All’inizio dell’udienza, dalle gabbie sono stati mostrati i pugni chiusi da parte degli imputati per salutare gli amici e i parenti. E proprio Davanzo, uno degli imputati ritenuto dall'accusa l'ideologo delle nuove Br, rispondendo alla domanda di un cronista su cosa ne pensasse dell’attentato a Roberto Adinolfi, l’ad di Ansaldo Nucleare gambizzato dagli anarchici del Fai a Genova, ha risposto così: "Questo è il momento buono. Viva la rivoluzione, avanti la rivoluzione, questo è il momento buono".
Poi Davanzo, rivolgendosi al cronista che gli ha posto la domanda, ha chiesto: "Lei è un giornalista borghese?". E, ottenuta una risposta affermativa, ha detto: "Allora le conviene cambiare campo".
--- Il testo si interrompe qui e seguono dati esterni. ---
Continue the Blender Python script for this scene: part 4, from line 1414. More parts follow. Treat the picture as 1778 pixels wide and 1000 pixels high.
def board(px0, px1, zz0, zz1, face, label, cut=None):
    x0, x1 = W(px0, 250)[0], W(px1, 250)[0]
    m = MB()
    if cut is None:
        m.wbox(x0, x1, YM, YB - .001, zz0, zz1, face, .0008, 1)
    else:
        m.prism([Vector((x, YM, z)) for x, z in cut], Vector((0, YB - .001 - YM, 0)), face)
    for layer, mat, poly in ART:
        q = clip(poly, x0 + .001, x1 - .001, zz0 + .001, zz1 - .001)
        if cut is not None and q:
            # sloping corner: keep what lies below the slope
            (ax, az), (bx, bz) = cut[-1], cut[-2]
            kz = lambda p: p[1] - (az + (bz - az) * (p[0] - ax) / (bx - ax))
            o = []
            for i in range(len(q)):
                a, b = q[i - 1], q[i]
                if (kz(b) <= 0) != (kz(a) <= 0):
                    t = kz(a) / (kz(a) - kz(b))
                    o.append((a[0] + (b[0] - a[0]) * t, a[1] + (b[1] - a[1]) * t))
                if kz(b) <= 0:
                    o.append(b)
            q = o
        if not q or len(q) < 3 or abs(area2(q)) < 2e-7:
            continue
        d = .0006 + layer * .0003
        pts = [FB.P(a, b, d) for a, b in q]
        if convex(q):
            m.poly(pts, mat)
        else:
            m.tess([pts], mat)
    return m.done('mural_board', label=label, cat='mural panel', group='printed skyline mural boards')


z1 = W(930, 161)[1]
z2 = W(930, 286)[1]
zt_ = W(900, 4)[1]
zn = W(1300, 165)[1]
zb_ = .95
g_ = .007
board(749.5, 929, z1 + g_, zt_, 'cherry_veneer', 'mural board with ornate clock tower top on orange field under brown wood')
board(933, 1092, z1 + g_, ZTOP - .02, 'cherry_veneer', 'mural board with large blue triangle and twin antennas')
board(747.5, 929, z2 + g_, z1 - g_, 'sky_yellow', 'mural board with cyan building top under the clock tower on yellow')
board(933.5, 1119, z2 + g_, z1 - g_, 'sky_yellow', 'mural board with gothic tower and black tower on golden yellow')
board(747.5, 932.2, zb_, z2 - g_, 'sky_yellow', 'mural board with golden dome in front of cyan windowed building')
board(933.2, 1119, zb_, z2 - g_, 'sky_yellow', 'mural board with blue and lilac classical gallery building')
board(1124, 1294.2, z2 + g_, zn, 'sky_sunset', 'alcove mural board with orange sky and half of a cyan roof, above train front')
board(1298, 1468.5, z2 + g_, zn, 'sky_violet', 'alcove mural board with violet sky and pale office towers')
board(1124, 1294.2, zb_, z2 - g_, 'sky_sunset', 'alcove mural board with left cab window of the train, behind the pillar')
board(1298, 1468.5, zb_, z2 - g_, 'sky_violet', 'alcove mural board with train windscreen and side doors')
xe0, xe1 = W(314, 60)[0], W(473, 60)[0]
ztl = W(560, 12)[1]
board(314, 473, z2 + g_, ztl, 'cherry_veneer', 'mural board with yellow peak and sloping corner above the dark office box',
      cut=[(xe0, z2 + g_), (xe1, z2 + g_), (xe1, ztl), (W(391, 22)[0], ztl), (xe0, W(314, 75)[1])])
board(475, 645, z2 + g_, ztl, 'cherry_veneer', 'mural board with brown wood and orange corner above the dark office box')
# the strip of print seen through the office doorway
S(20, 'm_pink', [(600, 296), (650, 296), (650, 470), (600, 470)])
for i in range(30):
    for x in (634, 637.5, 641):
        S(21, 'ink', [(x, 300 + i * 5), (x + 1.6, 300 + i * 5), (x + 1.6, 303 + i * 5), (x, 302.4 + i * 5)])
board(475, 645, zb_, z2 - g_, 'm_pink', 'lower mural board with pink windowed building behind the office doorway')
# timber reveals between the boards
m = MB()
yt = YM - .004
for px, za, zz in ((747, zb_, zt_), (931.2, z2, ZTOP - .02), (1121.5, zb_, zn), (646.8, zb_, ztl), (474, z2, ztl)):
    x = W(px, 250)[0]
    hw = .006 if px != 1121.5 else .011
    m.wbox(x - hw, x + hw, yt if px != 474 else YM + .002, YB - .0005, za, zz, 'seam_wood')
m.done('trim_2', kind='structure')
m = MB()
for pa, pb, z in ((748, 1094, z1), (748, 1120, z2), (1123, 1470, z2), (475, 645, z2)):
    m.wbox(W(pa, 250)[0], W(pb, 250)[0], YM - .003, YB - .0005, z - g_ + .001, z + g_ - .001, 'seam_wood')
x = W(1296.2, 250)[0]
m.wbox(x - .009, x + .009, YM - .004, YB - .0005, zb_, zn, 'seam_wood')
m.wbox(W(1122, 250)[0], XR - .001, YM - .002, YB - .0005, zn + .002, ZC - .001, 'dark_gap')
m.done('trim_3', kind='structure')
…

"La violenza a questo punto è inevitabile e necessaria. Non amiamo la violenza non abbiamo il gusto romantico della violenza, ma ora è inevitabile", hanno dichiarato Vincenzo Sisi prima, Alfredo Davanzo e Claudio Latino poi, considerati dagli inquirenti i capi dell'organizzazione. Gli imputati hanno rivolto un appello "ai comunisti affinché si organizzino" e hanno ripetuto un copione già visto in processi passati alle Brigate rosse, affermando di non avere "niente da giustificare, niente per cui difendersi. Affermiamo le ragioni del percorso rivoluzionario che riguarda tutto il proletariato. Di fronte alla catastrofe del capitalismo, non c’è altro sbocco che la lotta armata", ha spiegato Vincenzo Sisi, aggiungendo che "solo con le armi si sovvertono i poteri, parlo come operaio comunista che ha preso le armi" e che "noi rinunciamo alla difesa dell'avvocato Pelazza. Revochiamo la difesa come atto politico chiaro e come atto di protesta nei confronti di questo tribunale, anche se questo non diminuisce la fiducia che abbiamo per lui".
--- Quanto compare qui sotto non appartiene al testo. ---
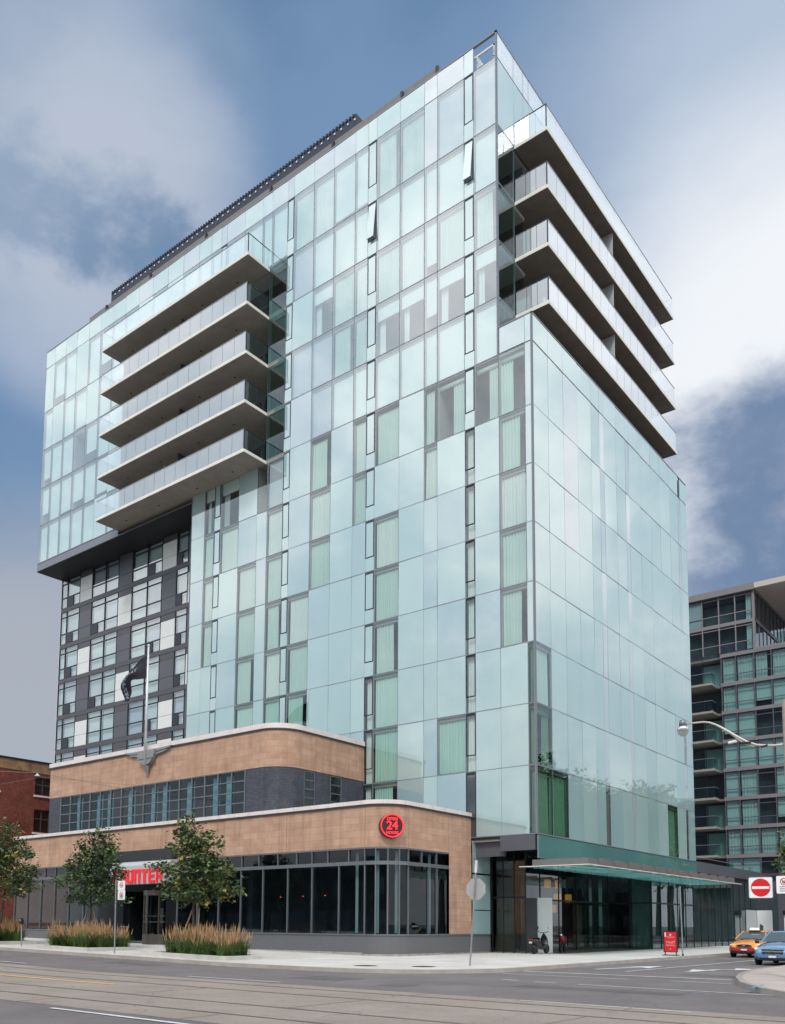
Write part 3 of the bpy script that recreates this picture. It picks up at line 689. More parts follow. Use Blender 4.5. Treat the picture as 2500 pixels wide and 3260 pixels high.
def pale(row):  # upper rows paler and lilac: sky reflection put into the panel colour
    x = rm.random()
    if row >= 8: return 3 if x < 0.35 else (2 if x < 0.75 else 0)
    return 1 if x < 0.22 else (2 if x < 0.34 else 0)
for r, s_ in ROWS.items():
    z0, z1 = ZL[r], ZL[r + 1]
    for k, ch in enumerate(s_):
        u0, u1 = XE[k], XE[k + 1]; seed = r * 31 + k * 7
        if ch == 'P' or ch == 'q': panel(clad, F0, u0, u1, z0, z1, pale(r))
        elif ch in 'ncdo': narrow(hotel, F0, u0, u1, z0, z1, ch, seed)
        elif ch in '.': pass
        elif ch == 'S': window(hotel, F0, u0 - 0.2, u1, z0, z1, 'N', seed, 'glass_teal')
        else: window(hotel, F0, u0, u1, z0, z1, ch, seed, 'glass_sky' if r >= 8 else ('glass_tree_tint' if ch == 'V' else ('glass_low' if r < 3 else 'glass')))
# left wing of the tower
LW = {8: "GGGGGPG", 9: "BBBBBBP", 10: "BBGDBBP", 11: "BPBBPBB", 12: "PBBPBBB"}
# too small in view to be worth a part each: gathered as one
for r, s_ in LW.items():
    for k, ch in enumerate(s_):
        u0, u1 = XL[k], XL[k + 1]; z0, z1 = ZL[r], ZL[r + 1]
        if ch == 'P': panel(clad, F0, u0, u1, z0, z1, 2)
        else: window(hotel, F0, u0, u1, z0, z1, ch, r * 17 + k, 'glass_sky', stuff=True)
for k in range(5): 
    if k % 2: panel(clad, F0, XM[k], XM[k + 1], ZL[12], ZL[13], 2)
    else: window(hotel, F0, XM[k], XM[k + 1], ZL[12], ZL[13], 'B', k + 3, 'glass_sky', stuff=True)
# panels under floor 8 line of the wing (fascia) and mullion grid
pbox(mull, F0, -49.58, -37.6, 32.72, 33.30, -0.02, 0.0)
pbox(mull, F0, -49.62, -28.4, 32.66, 32.72, -0.10, 0.02)
crown = MB()
allx = XL[:-1] + XM[:-1] + XE[:19]
for a, b in zip(allx, allx[1:]):
    if a >= -7.3 and b - a > 0.9 and not (-6.4 < a < -4.6): crown.face([P3(F0, a + .02, 51.9, 0), P3(F0, b - .02, 51.9, 0), P3(F0, b - .02, 53.42, 0), P3(F0, a + .02, 53.42, 0)], 0)
    else: panel(clad, F0, a, b, ZL[13], 53.44, 2 if rm.random() < 0.7 else 3)
TY = [0, 1.95, 3.14, 3.81, 5.66, 6.55, 8.4, 10.2, 12.0, 13.8, 15.6, 17.4, 19.2, 21, 22.3]
for a, b in zip(TY, TY[1:]):
    crown.face([P3(RXT, a + .02, 51.9, 0), P3(RXT, b - .02, 51.9, 0), P3(RXT, b - .02, 53.42, 0), P3(RXT, a + .02, 53.42, 0)], 0)
    panel(clad, RXT, a, b, ZL[12], ZL[13], 2)
crown.build('parapet_glass', M['crown_glass'], hotel, fixn=False)
fr = MB()  # white framing seen behind the parapet glass
for k in range(5): fr.box(-7.2 + k * 1.15, -7.12 + k * 1.15, 0.5, 1.2, 51.9, 53.3)
for y in (2.4, 5.0, 8.0, 11.0, 14.0): fr.box(-2.6, -2.5, y, y + .1, 51.9, 53.3)
fr.box(-2.62, -2.48, 0.5, 22, 52.55, 52.65); fr.box(-7.3, -2.4, 0.5, 0.6, 53.3, 53.4); fr.box(-2.6, -2.5, 0.5, 22, 53.3, 53.4)
fr.build('parapet_frame', M['white'], hotel)
# right facade
yb = MB(); RCODE = {0: {0: 'V', 1: 'V', 12: 'V', 5: 'D', 14: 'D'}, 1: {0: 'H'}, 2: {0: 'C'}}
for r in range(0, 8):
    for k in range(16):
        ch = RCODE.get(r, {}).get(k)
        if False: pass
        if ch: window(hotel, RX0, YE[k], YE[k + 1], ZL[r], ZL[r + 1], ch, r * 13 + k, 'glass_tree_tint' if ch == 'V' or r == 1 else 'glass')
        else: panel(clad, RX0, YE[k], YE[k + 1], ZL[r], ZL[r + 1], 3 if k in (5, 8, 14) else (3 if (k == 2 and r > 4) else (2 if rm.random() < .3 else 0)))
# terrace parapet of the lower block
for k in range(16):
    if k in (14,): continue
    panel(clad, RX0, YE[k], YE[k + 1], 33.42, 34.98, 2)
panel(clad, F0, -2.05, -0.44, 33.42, 34.98, 1); panel(clad, F0, -0.44, 0, 33.42, 34.98, 0)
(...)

Latino ha invitato "tutte le avanguardie comuniste e operaie ad oranizzarsi", ottenendo gli applausi del gruppo di giovani antagonisti presenti in aula e dichiarando: "O comunismo o distuzione morte all'imperialismo e libertà ai
popoli".Nel merito del processo, i giudici hanno respinto tutte le eccezioni sollevate dai difensori dei 13 imputati e hanno deciso che resteranno in carcere i sette imputati, detenuti dal 12 febbraio 2007.